Nos médias aussi s’emparent de la carte pour raconter le monde, désormais. Et la science l’utilise comme levier de médiation et de recherche.
Cette tendance à la démocratisation des modes de lecture et d’écriture s’expriment en fait sous toutes les formes graphiques aujourd’hui : l’image, la photo, la donnée, la vidéo, la carto, tous ces arts autrefois confidentiels sont en train de se démocratiser. Voilà pourquoi je parle d’une révolution de la représentation graphique du monde, à la croisée de l’écologie et du numérique, une révolution cosmographique”.
De cette prise de conscience géographique naîtra une prise de conscience écologique ?
“Oui, mais la géosphère n’est qu’une partie de l’équation. Selon moi, trois dimensions, trois sphères composent le territoire. D’abord, la géosphère, qui appelle à une conscience de la Terre dont parle ce premier ouvrage Géoconscience. Mais nos territoires sont aussi tissés de vivant, d’être animés. Un second ouvrage baptisé Bioconscience est en cours d’écriture, il traitera de notre relation au monde animal, végétal et microbien. Et enfin, le triptyque sera complet avec une approche nouvelle des dispositifs techniques qui font et transforment le territoire et l’attention qu’on lui prête. C’est la Technoconscience.
Voilà ce que j’appelle la pensée intégrale du territoire, qui combine une approche complexe, dynamique et systémique.
Ça parait compliqué mais je n’invente rien. Des philosophes comme Marc-Aurèle ou Lao Tseu, des poètes comme Paul Valéry ou Averroès en parlaient déjà dans leur siècle, dans les mêmes termes.
Une autre vision collective, une nouvelle alliance est en train de naître au tournant de l’histoire. Et concrètement, cette approche devient applicable aux entreprises, aux administrations et aux individus.

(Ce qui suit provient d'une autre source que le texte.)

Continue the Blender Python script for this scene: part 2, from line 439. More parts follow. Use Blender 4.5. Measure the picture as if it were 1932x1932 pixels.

La portée de cette mutation est immense, car notre relation collective à l’univers est précisément la source d’un entrelacs de liens sociaux, culturels, politiques et religieux. Ce que nous appelons peuples et nations dérive directement de notre cosmographie.
L’approche intégrale que je propose, bien que nécessairement imparfaite, aurait le mérite d’éviter de trop grands angles morts dans notre vision de l’avenir”.